━━━━━ Stored records ━━━━━
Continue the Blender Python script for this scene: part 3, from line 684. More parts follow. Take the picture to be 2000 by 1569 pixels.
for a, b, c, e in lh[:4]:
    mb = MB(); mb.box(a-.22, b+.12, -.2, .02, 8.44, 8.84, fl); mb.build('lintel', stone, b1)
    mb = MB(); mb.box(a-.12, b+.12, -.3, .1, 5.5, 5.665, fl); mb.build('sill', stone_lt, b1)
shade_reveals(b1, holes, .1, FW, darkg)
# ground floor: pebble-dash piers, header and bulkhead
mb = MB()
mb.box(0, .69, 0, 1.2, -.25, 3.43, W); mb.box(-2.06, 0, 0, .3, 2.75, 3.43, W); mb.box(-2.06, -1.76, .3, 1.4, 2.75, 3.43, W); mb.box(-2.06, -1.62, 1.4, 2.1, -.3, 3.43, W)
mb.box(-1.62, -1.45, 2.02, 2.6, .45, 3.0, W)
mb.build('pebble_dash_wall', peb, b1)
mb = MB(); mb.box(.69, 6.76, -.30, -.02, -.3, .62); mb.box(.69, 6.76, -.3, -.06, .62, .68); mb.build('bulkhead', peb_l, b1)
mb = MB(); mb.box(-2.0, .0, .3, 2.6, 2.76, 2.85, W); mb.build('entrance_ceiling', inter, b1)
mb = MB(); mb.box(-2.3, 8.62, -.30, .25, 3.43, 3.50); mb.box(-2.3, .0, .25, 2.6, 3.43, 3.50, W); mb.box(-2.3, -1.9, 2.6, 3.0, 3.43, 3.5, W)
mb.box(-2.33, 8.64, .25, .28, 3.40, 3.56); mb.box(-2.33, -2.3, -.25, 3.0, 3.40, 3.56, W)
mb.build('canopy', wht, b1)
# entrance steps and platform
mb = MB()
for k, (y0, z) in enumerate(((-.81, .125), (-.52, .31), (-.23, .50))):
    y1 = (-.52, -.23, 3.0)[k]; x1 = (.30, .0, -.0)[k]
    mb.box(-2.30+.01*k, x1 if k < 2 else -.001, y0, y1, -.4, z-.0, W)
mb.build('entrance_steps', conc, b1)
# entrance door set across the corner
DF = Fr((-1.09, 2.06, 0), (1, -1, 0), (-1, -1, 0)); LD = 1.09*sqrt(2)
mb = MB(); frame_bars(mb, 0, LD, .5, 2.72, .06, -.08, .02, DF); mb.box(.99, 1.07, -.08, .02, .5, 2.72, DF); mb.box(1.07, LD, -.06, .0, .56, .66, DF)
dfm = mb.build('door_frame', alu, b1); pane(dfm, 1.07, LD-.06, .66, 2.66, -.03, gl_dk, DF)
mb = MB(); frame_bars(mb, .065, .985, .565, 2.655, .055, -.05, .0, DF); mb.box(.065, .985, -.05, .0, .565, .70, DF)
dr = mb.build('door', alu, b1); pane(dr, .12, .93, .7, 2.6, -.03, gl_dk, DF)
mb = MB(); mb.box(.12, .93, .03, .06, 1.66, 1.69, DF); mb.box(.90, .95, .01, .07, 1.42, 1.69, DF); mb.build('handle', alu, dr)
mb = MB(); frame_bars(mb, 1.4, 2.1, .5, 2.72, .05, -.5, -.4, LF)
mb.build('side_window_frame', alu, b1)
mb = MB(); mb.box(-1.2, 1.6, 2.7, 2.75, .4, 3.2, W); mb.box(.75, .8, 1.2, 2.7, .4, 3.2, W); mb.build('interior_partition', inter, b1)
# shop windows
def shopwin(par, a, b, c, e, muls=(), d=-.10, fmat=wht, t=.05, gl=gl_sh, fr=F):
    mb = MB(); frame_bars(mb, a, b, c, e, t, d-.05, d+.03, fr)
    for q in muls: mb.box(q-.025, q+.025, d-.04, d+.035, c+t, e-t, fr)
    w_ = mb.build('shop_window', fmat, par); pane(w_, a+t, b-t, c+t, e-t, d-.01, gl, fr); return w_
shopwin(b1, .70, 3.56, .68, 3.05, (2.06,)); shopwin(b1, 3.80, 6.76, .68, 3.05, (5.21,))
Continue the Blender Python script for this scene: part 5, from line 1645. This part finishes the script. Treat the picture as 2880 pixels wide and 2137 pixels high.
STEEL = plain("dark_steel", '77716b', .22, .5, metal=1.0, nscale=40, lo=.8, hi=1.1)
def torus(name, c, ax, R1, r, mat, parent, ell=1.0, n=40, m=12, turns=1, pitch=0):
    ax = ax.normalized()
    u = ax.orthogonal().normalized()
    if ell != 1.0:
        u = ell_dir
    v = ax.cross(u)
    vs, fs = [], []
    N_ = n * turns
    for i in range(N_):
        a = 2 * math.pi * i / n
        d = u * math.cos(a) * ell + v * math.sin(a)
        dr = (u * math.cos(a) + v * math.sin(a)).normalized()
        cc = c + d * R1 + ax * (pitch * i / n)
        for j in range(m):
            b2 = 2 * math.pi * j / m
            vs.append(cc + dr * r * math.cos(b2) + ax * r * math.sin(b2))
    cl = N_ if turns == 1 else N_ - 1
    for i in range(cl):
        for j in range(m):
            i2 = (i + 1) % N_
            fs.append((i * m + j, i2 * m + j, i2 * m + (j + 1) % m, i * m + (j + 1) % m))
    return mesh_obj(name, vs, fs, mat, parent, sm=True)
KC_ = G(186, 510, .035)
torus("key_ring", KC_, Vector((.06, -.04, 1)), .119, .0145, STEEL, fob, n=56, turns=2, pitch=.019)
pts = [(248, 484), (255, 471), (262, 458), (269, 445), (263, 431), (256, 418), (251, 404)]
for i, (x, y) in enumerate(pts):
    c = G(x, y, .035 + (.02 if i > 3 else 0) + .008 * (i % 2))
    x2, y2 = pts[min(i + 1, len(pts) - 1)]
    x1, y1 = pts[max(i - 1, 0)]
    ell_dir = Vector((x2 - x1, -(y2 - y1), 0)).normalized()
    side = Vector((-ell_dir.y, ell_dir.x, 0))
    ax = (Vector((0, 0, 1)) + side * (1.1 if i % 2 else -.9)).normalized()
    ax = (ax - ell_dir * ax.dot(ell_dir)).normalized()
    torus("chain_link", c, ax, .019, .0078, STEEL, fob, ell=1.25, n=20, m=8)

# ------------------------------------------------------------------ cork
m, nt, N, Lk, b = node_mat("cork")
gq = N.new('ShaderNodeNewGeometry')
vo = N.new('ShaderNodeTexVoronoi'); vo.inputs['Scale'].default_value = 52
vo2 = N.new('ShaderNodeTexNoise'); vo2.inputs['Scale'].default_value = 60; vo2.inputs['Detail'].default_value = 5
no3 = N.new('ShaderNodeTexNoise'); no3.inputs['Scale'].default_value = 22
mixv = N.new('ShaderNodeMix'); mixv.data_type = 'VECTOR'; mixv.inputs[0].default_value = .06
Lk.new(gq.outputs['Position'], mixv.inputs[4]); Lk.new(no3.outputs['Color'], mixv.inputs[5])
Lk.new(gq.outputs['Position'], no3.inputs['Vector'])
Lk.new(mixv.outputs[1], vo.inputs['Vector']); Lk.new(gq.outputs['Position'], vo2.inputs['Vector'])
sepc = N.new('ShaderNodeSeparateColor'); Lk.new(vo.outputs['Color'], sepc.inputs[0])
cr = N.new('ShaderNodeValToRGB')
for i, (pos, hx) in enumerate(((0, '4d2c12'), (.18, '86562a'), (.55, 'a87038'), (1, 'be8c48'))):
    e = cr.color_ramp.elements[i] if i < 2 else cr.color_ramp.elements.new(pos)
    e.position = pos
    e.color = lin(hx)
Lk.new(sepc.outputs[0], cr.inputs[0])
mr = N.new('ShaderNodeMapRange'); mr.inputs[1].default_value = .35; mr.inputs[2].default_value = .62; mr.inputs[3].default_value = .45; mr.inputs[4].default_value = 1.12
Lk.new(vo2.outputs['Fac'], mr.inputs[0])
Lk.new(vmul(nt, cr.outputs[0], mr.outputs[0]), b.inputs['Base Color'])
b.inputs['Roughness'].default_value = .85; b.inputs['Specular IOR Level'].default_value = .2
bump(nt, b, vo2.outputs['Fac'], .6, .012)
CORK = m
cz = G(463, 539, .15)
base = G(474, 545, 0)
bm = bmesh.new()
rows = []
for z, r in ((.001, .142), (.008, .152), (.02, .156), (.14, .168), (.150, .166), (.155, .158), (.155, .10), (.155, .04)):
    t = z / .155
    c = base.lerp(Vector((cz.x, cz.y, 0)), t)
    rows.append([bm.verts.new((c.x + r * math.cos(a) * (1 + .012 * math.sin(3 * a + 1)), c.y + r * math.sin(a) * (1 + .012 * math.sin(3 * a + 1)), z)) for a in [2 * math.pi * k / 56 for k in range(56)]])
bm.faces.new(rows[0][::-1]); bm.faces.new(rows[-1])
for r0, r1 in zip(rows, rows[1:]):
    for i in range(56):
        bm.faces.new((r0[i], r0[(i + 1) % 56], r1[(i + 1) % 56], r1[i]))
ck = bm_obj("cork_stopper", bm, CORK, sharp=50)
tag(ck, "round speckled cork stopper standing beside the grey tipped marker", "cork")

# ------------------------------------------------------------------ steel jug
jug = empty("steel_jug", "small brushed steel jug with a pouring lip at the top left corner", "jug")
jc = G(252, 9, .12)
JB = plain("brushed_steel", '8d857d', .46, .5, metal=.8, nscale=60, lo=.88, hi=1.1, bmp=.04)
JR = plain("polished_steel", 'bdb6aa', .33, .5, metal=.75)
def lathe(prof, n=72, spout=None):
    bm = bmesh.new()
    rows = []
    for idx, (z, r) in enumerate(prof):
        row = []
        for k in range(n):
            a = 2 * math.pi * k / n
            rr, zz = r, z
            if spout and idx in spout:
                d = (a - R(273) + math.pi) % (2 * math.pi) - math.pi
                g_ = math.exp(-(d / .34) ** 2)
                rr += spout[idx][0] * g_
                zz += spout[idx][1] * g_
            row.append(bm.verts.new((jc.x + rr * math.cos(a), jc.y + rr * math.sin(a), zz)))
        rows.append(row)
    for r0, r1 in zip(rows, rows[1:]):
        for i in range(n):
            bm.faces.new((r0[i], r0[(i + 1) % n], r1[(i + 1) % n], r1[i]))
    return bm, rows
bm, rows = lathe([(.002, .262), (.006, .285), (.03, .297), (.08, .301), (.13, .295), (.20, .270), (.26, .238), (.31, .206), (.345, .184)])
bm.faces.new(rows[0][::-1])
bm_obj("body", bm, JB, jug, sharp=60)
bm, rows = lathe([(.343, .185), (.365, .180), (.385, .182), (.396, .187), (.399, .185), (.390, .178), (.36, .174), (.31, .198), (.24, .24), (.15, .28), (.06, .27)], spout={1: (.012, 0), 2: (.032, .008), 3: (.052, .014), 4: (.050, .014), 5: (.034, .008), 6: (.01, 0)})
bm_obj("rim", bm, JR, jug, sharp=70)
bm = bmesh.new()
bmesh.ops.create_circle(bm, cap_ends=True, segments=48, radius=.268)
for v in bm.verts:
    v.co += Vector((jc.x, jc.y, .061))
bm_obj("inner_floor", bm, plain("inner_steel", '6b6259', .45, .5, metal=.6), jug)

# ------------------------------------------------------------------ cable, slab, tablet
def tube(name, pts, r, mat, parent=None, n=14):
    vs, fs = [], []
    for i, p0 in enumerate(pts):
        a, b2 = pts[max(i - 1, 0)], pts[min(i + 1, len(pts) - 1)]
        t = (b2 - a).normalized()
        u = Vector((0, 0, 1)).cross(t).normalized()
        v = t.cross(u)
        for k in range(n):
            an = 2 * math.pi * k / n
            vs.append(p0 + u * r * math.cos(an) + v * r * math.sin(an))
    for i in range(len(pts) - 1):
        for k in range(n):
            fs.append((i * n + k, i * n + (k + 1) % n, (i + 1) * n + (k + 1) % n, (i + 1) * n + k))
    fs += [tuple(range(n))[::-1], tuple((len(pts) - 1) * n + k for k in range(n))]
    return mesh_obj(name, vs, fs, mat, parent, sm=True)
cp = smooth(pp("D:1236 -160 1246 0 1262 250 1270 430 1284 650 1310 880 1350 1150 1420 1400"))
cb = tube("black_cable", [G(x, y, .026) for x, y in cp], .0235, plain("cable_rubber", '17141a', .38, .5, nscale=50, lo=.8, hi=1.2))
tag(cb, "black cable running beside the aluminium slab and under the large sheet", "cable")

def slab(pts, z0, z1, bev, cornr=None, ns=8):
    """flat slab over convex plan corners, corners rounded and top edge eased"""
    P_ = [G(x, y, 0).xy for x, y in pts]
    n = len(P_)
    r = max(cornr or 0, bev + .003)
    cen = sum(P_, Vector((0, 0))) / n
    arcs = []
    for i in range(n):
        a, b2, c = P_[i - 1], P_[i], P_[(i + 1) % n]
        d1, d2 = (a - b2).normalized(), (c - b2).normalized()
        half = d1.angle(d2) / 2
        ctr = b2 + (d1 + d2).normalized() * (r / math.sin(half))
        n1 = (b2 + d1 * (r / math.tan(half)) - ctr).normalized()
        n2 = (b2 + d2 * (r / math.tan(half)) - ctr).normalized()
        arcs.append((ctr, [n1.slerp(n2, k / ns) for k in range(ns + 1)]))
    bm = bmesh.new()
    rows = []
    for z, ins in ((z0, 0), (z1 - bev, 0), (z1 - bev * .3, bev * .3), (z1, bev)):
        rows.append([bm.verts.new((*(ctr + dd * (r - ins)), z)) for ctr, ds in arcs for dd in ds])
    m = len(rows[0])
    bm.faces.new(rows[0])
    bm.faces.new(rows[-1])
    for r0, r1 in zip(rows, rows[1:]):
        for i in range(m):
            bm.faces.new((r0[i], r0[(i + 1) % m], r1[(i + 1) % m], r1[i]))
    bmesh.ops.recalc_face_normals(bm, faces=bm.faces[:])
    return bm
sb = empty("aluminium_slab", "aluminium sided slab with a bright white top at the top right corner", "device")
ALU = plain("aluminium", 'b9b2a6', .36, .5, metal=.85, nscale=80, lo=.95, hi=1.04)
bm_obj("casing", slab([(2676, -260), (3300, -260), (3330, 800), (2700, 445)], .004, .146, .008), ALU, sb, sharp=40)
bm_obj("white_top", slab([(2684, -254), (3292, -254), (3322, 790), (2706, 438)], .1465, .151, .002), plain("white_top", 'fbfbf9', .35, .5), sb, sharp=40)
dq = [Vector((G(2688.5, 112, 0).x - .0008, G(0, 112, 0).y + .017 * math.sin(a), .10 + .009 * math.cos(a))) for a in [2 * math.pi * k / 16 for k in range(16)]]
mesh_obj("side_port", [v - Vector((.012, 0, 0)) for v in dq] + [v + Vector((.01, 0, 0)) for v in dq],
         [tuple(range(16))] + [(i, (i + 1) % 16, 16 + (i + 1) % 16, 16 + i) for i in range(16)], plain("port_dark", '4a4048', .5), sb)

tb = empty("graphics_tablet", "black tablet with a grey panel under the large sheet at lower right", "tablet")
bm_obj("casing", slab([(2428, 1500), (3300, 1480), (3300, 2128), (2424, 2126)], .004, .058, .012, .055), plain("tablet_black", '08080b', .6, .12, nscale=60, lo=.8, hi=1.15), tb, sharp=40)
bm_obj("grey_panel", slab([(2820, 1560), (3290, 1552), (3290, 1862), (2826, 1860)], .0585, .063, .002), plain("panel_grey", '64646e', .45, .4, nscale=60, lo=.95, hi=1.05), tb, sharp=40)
━━━━━
The lines to return begin at the first line of the records and end at the line holding "mb = MB(); mb.box(a-.12, b+.12, -.3, .1, 5.5, 5.665, fl);"; please return them exactly, including both, and nothing beyond.

# Problem solution:
Continue the Blender Python script for this scene: part 3, from line 684. More parts follow. Take the picture to be 2000 by 1569 pixels.
for a, b, c, e in lh[:4]:
    mb = MB(); mb.box(a-.22, b+.12, -.2, .02, 8.44, 8.84, fl); mb.build('lintel', stone, b1)
    mb = MB(); mb.box(a-.12, b+.12, -.3, .1, 5.5, 5.665, fl); mb.build('sill', stone_lt, b1)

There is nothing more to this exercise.